What to Say to Narcissists to Shut Them Down Permanently
By Rebecca Zung, Esq
If a narcissist is incessantly coming at you, do you know what you need to do to shut them down permanently? I’ll show you how to get them out of your life permanently in this article.
I couldn’t tell you how many times I’ve heard from people that narcissists just want to win or that it’s about the money. These myths are absolutely false. It’s just wrong. What narcissists actually want is Narcissistic Supply. Narcissistic supply is basically anything that feeds their ego, and there are a couple of varieties of them. There’s the Diamond Level supply which is how they perceive themselves to the world and this is something that they will protect and defend at any cost. This is the grade-A type. This can be in the form of compliments, recognition, adulation, prestige, etc. Then there’s the dark underbelly of narcissistic supply as well which they get by degrading, controlling, manipulating, and getting you to squirm. This is the thing that most people don’t understand or tend to forget about when it comes to narcissistic supply. We all need to acknowledge the fact that this dark side is always there…ever-present. So, to shut them down permanently, we need to realize that by giving the narcissist any level of anything is feeding their need for supply. If you give them attention or at the least breathe or even look at their direction, that will give them the supply they crave for. Any of these things and in between, as long as you’re in that web with them, you are still feeding them. This is the kind of mentality they have and this is something that if you don’t understand, you’ll never get to shut them down permanently. You can think of it similar to how a tourniquet cuts off a limb from a blood source. If we don’t, we will unknowingly continuously feed them with the lifeblood and it will keep them coming back for more.
We need to create boundaries. Like I always say: Step 1: Don’t run. Step 2: Make a U-turn, and Step 3: Break free! Similar to what they did during the love bombing phase, you need to draw a line and condition them back that there’s a new game that you’re all playing. Narcissists will absolutely not like it and they’ll start acting out, get loud, and go out kicking and screaming. Just like toddlers who are having a tantrum attack, they really do think that the more attention they draw, the more they act out, then you’ll give in. Now, some people do give in but we have to remember that they’re always the worst when they’re about to give up. So cut them off and draw those boundaries.

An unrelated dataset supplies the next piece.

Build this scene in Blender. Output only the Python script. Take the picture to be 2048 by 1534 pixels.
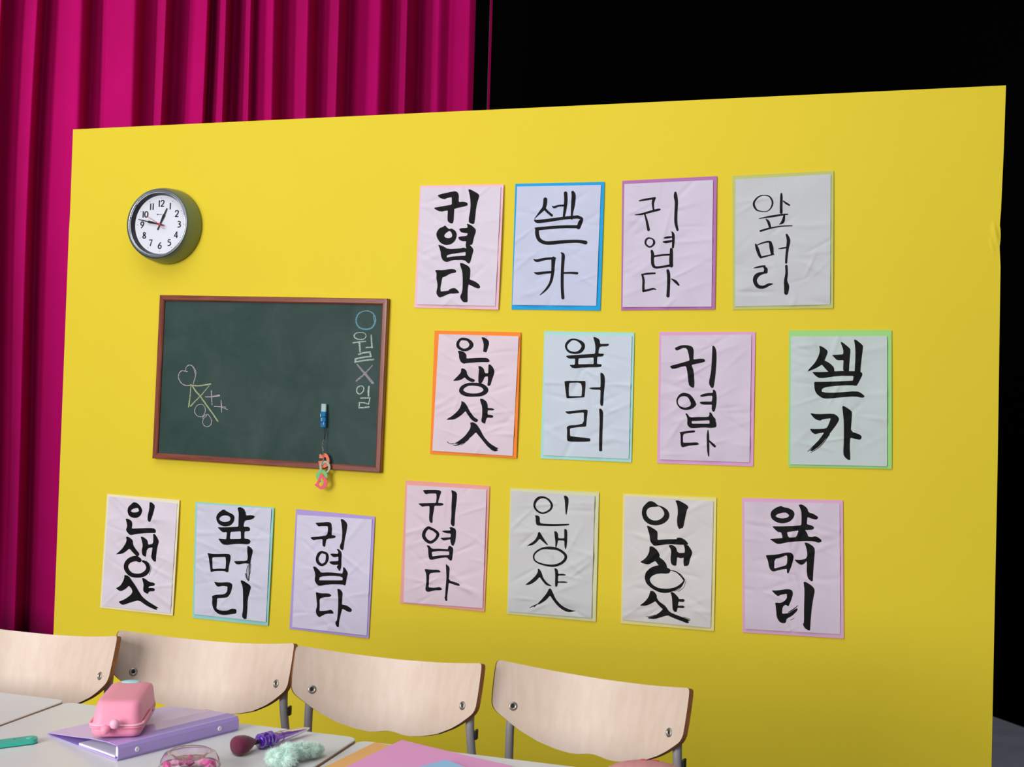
import bpy, bmesh, math, random
import numpy as np
from mathutils import Vector, Matrix
from mathutils.geometry import tessellate_polygon

scene = bpy.context.scene
for o in list(bpy.data.objects):
    bpy.data.objects.remove(o, do_unlink=True)
COL = scene.collection
PI = math.pi

# ---------------------------------------------------------------- camera
CAM = Vector((0.0, -3.2857, 1.32))
yaw, pitch, roll = 0.291743, 0.0166787, 0.0298942
fw = Vector((-math.sin(yaw)*math.cos(pitch), math.cos(yaw)*math.cos(pitch), math.sin(pitch)))
rt = Vector((math.cos(yaw), math.sin(yaw), 0)); up = rt.cross(fw)
r2 = rt*math.cos(roll)+up*math.sin(roll); u2 = -rt*math.sin(roll)+up*math.cos(roll)
cd = bpy.data.cameras.new('camera'); cam = bpy.data.objects.new('camera', cd); COL.objects.link(cam)
M = Matrix((r2, u2, -fw)).transposed().to_4x4(); M.translation = CAM
cam.matrix_world = M
cd.sensor_width = 36.0; cd.lens = 2300*36/2048; cd.clip_start = 0.05; cd.clip_end = 100
cd.dof.use_dof = True; cd.dof.focus_distance = 3.38; cd.dof.aperture_fstop = 15.0
scene.camera = cam

# ---------------------------------------------------------------- light
scene.view_settings.view_transform = 'Standard'
scene.view_settings.look = 'None'
scene.view_settings.gamma = 1.0
scene.view_settings.use_curve_mapping = False
scene.view_settings.exposure = 0.04
w = bpy.data.worlds.new('studio'); scene.world = w; w.use_nodes = True
w.node_tree.nodes['Background'].inputs[0].default_value = (0.9, 0.95, 1.0, 1)
w.node_tree.nodes['Background'].inputs[1].default_value = 0.26
def area(name, loc, target, sx, sy, power, color=(1, 1, 1), spread=180):
    l = bpy.data.lights.new(name, 'AREA'); l.shape = 'RECTANGLE'; l.size = sx; l.size_y = sy
    l.energy = power; l.color = color; l.spread = math.radians(spread)
    o = bpy.data.objects.new(name, l); COL.objects.link(o); o.location = loc
    o.rotation_euler = (Vector(target)-Vector(loc)).to_track_quat('-Z', 'Y').to_euler()
    return o
area('key_softbox', (-2.5, -5.4, 1.95), (-0.8, 0, 0.9), 2.2, 2.2, 188, (1.0, 0.985, 0.975))
area('overhead_softbox', (-1.2, -2.7, 4.3), (-1.1, -0.9, 1.0), 3.4, 2.4, 54, (0.95, 0.98, 1.0))
area('added_curtain_fill', (-5.0, -0.7, 3.8), (-3.3, 1.8, 2.3), 1.0, 1.0, 14.5, (1.0, 0.97, 1.0), 90)  # unseen fill, added to brighten the magenta folds
area('added_floor_fill', (1.0, 1.0, 3.6), (0.9, 1.7, 0.0), 0.6, 0.6, 22, (0.95, 0.97, 1.0), 90)  # unseen fill added behind the board to lift the dark floor

# ---------------------------------------------------------------- helpers
def lin(*c):
    f = lambda v: v/12.92 if v <= 0.04045 else ((v+0.055)/1.055)**2.4
    return tuple(f(x/255) for x in c)
def tag(o, label=None, cat=None, group=None, kind=None):
    if label: o['label'] = label
    if cat: o['category'] = cat
    if group: o['group'] = group
    if kind: o['kind'] = kind
    return o
def empty(name, loc=(0, 0, 0), rz=0.0, rot=None):
    o = bpy.data.objects.new(name, None); COL.objects.link(o); o.location = loc
    o.rotation_euler = rot if rot else (0, 0, rz); o.empty_display_size = 0.05
    return o
def mesh(name, verts, faces, mats, parent=None, smooth=False, mi=None):
    me = bpy.data.meshes.new(name); me.from_pydata([tuple(v) for v in verts], [], faces)
    for m in (mats if isinstance(mats, (list, tuple)) else [mats]): me.materials.append(m)
    if mi is not None: me.polygons.foreach_set('material_index', mi)
    if smooth: me.polygons.foreach_set('use_smooth', [True]*len(me.polygons))
    me.update()
    o = bpy.data.objects.new(name, me); COL.objects.link(o)
    if parent: o.parent = parent
    return o
def from_bm(name, bm, mats, parent=None, smooth=False):
    bmesh.ops.recalc_face_normals(bm, faces=bm.faces[:])
    me = bpy.data.meshes.new(name); bm.to_mesh(me); bm.free()
    for m in (mats if isinstance(mats, (list, tuple)) else [mats]): me.materials.append(m)
    if smooth: me.polygons.foreach_set('use_smooth', [True]*len(me.polygons))
    o = bpy.data.objects.new(name, me); COL.objects.link(o)
    if parent: o.parent = parent
    return o
def box_bm(bm, x0, x1, y0, y1, z0, z1, bev=0.0, seg=2, mat=None):
    r = bmesh.ops.create_cube(bm, size=1.0)
    T = mat or Matrix()
    for v in r['verts']:
        v.co = Vector(((x0+x1)/2+v.co.x*(x1-x0), (y0+y1)/2+v.co.y*(y1-y0), (z0+z1)/2+v.co.z*(z1-z0)))
    if bev:
        ed = list({e for v in r['verts'] for e in v.link_edges})
        rr = bmesh.ops.bevel(bm, geom=ed, offset=bev, segments=seg, profile=0.5, affect='EDGES')
        vs = {v for f in rr['faces'] for v in f.verts} | {v for v in r['verts'] if v.is_valid}
    else: vs = set(r['verts'])
    if mat:
        for v in vs: v.co = T @ v.co
    return bm
def box(name, b, mats, parent=None, bev=0.0, mat=None, smooth=False):
    bm = bmesh.new(); box_bm(bm, *b, bev=bev, mat=mat); return from_bm(name, bm, mats, parent, smooth)
def tube_data(pts, rad, seg=10, closed=False):
    P = [Vector(p) for p in pts]; n = len(P); V = []; F = []
    ref = Vector((0.03, 0.05, 1)).normalized()
    for i, p in enumerate(P):
        if closed: t = P[(i+1) % n]-P[i-1]
        else: t = P[min(i+1, n-1)]-P[max(i-1, 0)]
        t.normalize(); rf = ref if abs(t.dot(ref)) < 0.95 else Vector((1, 0.1, 0))
        a = t.cross(rf).normalized(); b = t.cross(a)
        r = rad[i] if isinstance(rad, (list, tuple)) else rad
        for k in range(seg):
            an = 2*PI*k/seg; V.append(p+a*math.cos(an)*r+b*math.sin(an)*r)
    for i in range(n if closed else n-1):
        for k in range(seg):
            a0 = i*seg+k; a1 = i*seg+(k+1) % seg; j = ((i+1) % n)*seg
            F.append((a0, a1, j+(k+1) % seg, j+k))
    if not closed:
        F.append(tuple(range(seg))[::-1]); F.append(tuple((n-1)*seg+k for k in range(seg)))
    return V, F
def tube(name, pts, rad, m, parent=None, seg=10, closed=False):
    V, F = tube_data(pts, rad, seg, closed); return mesh(name, V, F, m, parent, smooth=True)
def arc_pts(pts, n=6, r=0.03):
    # polyline with rounded corners
    P = [Vector(p) for p in pts]; out = [P[0]]
    for i in range(1, len(P)-1):
        a = P[i]+(P[i-1]-P[i]).normalized()*r; b = P[i]+(P[i+1]-P[i]).normalized()*r
        for k in range(n+1):
            t = k/n; out.append(a*(1-t)**2+P[i]*2*t*(1-t)+b*t*t)
    out.append(P[-1]); return out
def lathe_data(prof, seg=64, axis='z'):
    V = []; F = []
    for r, h in prof:
        for k in range(seg):
            a = 2*PI*k/seg
            V.append((r*math.cos(a), r*math.sin(a), h) if axis == 'z' else (r*math.cos(a), -h, r*math.sin(a)))
    for i in range(len(prof)-1):
        for k in range(seg):
            k2 = (k+1) % seg; F.append((i*seg+k, i*seg+k2, (i+1)*seg+k2, (i+1)*seg+k))
    return V, F
def lathe(name, prof, m, parent=None, seg=64, axis='z'):
    V, F = lathe_data(prof, seg, axis); o = mesh(name, V, F, m, parent, smooth=True)
    bm = bmesh.new(); bm.from_mesh(o.data); bmesh.ops.remove_doubles(bm, verts=bm.verts[:], dist=1e-6)
    bmesh.ops.recalc_face_normals(bm, faces=bm.faces[:]); bm.to_mesh(o.data); bm.free()
    return o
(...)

I always tell people to pretend like they’re reporting the news. Zero emotions. And facts only. Never justify, explain, or overshare. When you explain or justify yourself, you’re giving them credence and giving life to their ridiculous arguments. For example, if they send you an email, look for the one thing that you really need to respond to, and as for the rest of it, you can say “I deny these allegations made against me on this email and I’m only responding regarding our child’s schedule. Our child can be picked up by Wednesday noon.” That’s it. That’s all you need to do. Conversely, it is ok to take a breath or take your time before responding to them. Sometimes, you can even be silent for a moment or not respond at all. There will be times when they just throw things at you, so outlandish, that you don’t have to respond to them at all. Your silence can be your response and it’s going to drive them to the edge. If the narcissist does not accept your terms, please don’t compromise yourself by making another one just to accommodate them. What you’re doing there is you are negotiating against yourself. If they want to present a counteroffer, let them. But you’ll need to remind them that you have clearly laid your terms on the table and that’s it. Don’t budge. Don’t give in. Don’t allow them to push you into anything. Don’t allow them to get you offline and meet in person. Remember, you’ve made your boundaries. Keep them. I’ve seen situations wherein someone met with their narcissist at a local coffee shop and was bullied into agreements and coerced into signing off on things on pieces of paper. We’re not going to do any of these things.
Another way of responding to them briefly is by saying “Sure. I understand that’s what you think” or “ I agree that’s your opinion.” A couple more would be “I agree that’s where we are at this point.” or “Okay. Sure. That’s wonderful for you.” But a concise yet perfect response would be “I agree that’s what you think.”. They hear that you agree with them, but you really agree with nothing. You’re just agreeing with their opinion, which in fact doesn’t matter to us anymore. This is one of those times wherein you just have to create an avatar of yourself. The strongest, most powerful, and most confident version of you. The best of you. It’s like they say, fake it ’til you make it. Be that person especially when you’re engaging with them. It is important to understand that narcissists are always more afraid of you than you are of them. Narcissists always have and always will bank on their perception that you are weak or emotional. They’ll pick on your perceived weaknesses to get under your skin. Don’t take that bait. That’s what they’re counting on. Instead show up as your best self — your avatar, and the more composed you are, the more unglued they become. Although narcissists will lash out, don’t fall for it. They will attempt to elevate the ante but the more you ignore them and keep your calm; things will get worst for them too. Don’t let them see you sweat or shake. Be the avatar. When you are in the privacy of your home, you can cry and let it out all you want, but just don’t do it in front of them.
Remember, today is a great day to start negotiating your best life. You can do this! They only win if you give in. So don’t ever negotiate against yourself. I’m rooting for you.